Secrets to mobile games marketing with Akseli Virtanen, Traplight Games⎮The App Marketing Snack #20

Interview

October 27, 2022

Akseli Virtanen, UA Lead for Traplight Games, stops for a chat and tells us the secrets to good mobile games video ads and how challenging it is to figure out a good name for a mobile game.

Below is the transcript of the interview.

My name is Akseli Virtanen and I’m the UA Lead at Traplight Games at the moment. And Traplight Games is kind of a midsize mobile gaming studio based in Tampere, Finland and we work with kind of a mid-core free-to-play games. 

What makes a good video ad for mobile games?

I’m sure there are no exact rules or ways to make a great ad but based on my experience and what works for our products: it’s keeping the ad very simple and honest to the product. Right, I don’t believe in fake concepts, etc. Usually, people just want to see what the game is about and if they like what they see, they’ll download the game. And also retain better if they have the right expectations coming in. 

How often do video ads need to be updated?

Well, ideally, you need to have a new concept out to testing on a weekly basis, it of course depends a lot on your spending level. If you spend a lot then you can’t expect a single creative to work very well for more than a month. And if that’s the case, your weekly production needs to be pretty high so that you will find every month those winning creatives to replace the ones that are experiencing fatigue. 

And of course, there can be situations where you don’t want to change the creative, like we are, at the moment, in a testing phase with a new game coming out next year and if we want to keep the audience as consistent as possible, their expectations as consistent as possible then we, of course, want to run the same creative all the time for retention testing for example. 

Where do you start when launching a new UA campaign?

First of all, we need to base everything on some kind of business case or what do we want to achieve with the campaign. But obviously, quite often that can be rather vague. We just want to find users who pay or make in-app purchases. That’s often the overall goal. We just try to align the creative approach and the campaign setups on suitable networks in order to try to attract the kind of audience or customers that we want at that time. 

And that’s also, of course, always an iterative process. You are most likely going to fail with a lot of your campaigns and you can be discouraged by that, just make some learnings, try to understand why that didn’t work and make changes and try again. 

Can you share with us a challenging experience you’ve had?

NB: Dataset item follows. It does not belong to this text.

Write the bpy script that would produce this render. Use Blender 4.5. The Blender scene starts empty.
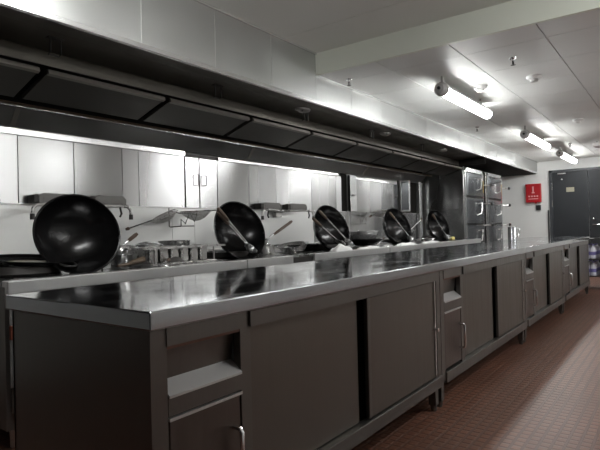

Well, the whole operation is of course a challenge but we just recently went through a pretty exhausting experience of trying to find a name for our new game. And there are not a lot of proven or published strategies on this so we came up with our own system of testing different names and trying to find a balance between availability, keyword scores, and performance marketing testing, and this was such a hassle. But it was a very rewarding experience in the end when the name was finally chosen and we got to move forward.